Wednesday, September 10, 2008

The Dragon Earl by Jade Lee

Evelyn Stanton is about to be married when her wedding day is interrupted by three strangers, all dressed as Chinese monks. Two of them actually *are* Chinese, but the other claims to be none other than Jacob Cato, the long-lost heir to Earldom of Warhaven, and her promised husband, since Evelyn is promised to the Earl of Warhaven.

She is surprised to see that he is white, but cannot but think that he is a charlatan come to her wedding for money. Pay him enough, she thinks, and he will move on, seeking some other rubes to con. But when she has paid him fifty pounds, she is suprised to find him giving that money, as well as much, much more than that, to the Bishop of the Church.

With her wedding to her former Fiancee seeming further and further away at every moment, both Evelyn and her Fiancee question Jacob to see if he might be telling the truth. To her shock and dismay, not only does he seem to be telling the truth, but she is finding herself attracted to him. It is another shock when she finds out that he doesn't want to be Earl, but he wants to become a monk, and that his abbot, a wise man who Jacob trusts, forced him to return to England to put that part of himself to rest before he could join the order with the other monks.

He protested, but finds that he still feels a great degree of anger towards the person who caused his parents to be killed, and perhaps some towards the servant who escaped the carnage but never said that Jacob was still alive allowing Jacob to wait for years in China to be rescued.
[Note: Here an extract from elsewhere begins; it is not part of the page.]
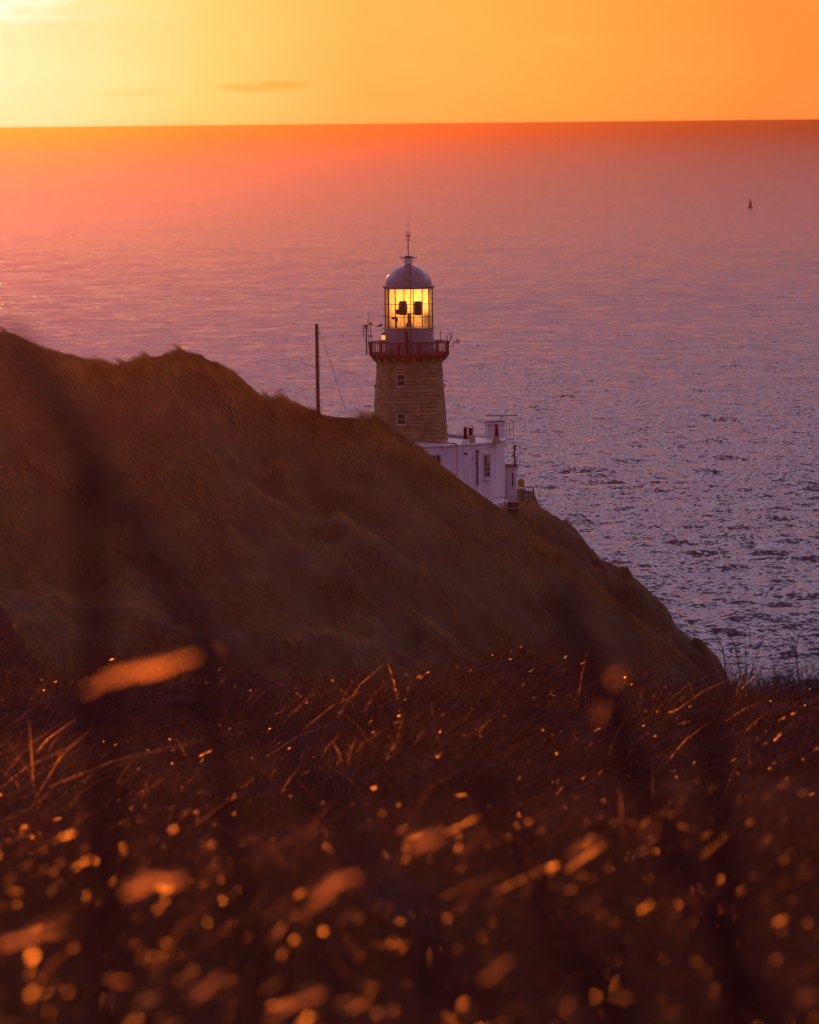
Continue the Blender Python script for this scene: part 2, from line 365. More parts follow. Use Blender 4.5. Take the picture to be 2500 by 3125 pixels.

He at last succumbed to his apparent fate and began training to be a monk, and now he wants nothing else but to return to China.

But time in England is slowly making him see that he is truly a man without a country, and is neither Chinese nor white, but a strange admixture of both- wanted nowhere and comfortable in neither place. The only thing he wants is Evelyn. But can he have her and his vengeance, too?

I found this book to be somewhat disjointed. It seemed to be more about the pasts of both of the characters than about their romance. For so much of the book, they are at cross-purposes: Evelyn only wants Jacob because she is physically attracted to him, and he only wants her because his abbot was adamant that Jacob take everything that was supposed to be his. It's a very slow process of them admitting they like and care about each other... at all, much less than for reasons other than why they came together in the first place.

Even her reason for staying together at the end were less than about love. Evelyn realizes that she will be freer staying with Jacob than with the man she was about to marry, Christopher. It is Jacob who has come to realize how much he loves her, and that he cannot bear to be parted from her. She, too, loves him, but I had to wonder how much of that love was grounded in her being more free to do as she pleased and wished than it was about actual affection. While the ending was sentimental and pleasing, I found something suspect about the Happily Ever After that we are presented with.

This was an okay book, and as such, I really wish I hadn't spent my money on it. It's not so good that I want to keep it, and I really would have been happier if I had rented it from the library. There's nothing in my mind, good or bad, that will make this book stand out from a rank of other romance novels, and perhaps that's the most telling condemnation I can make.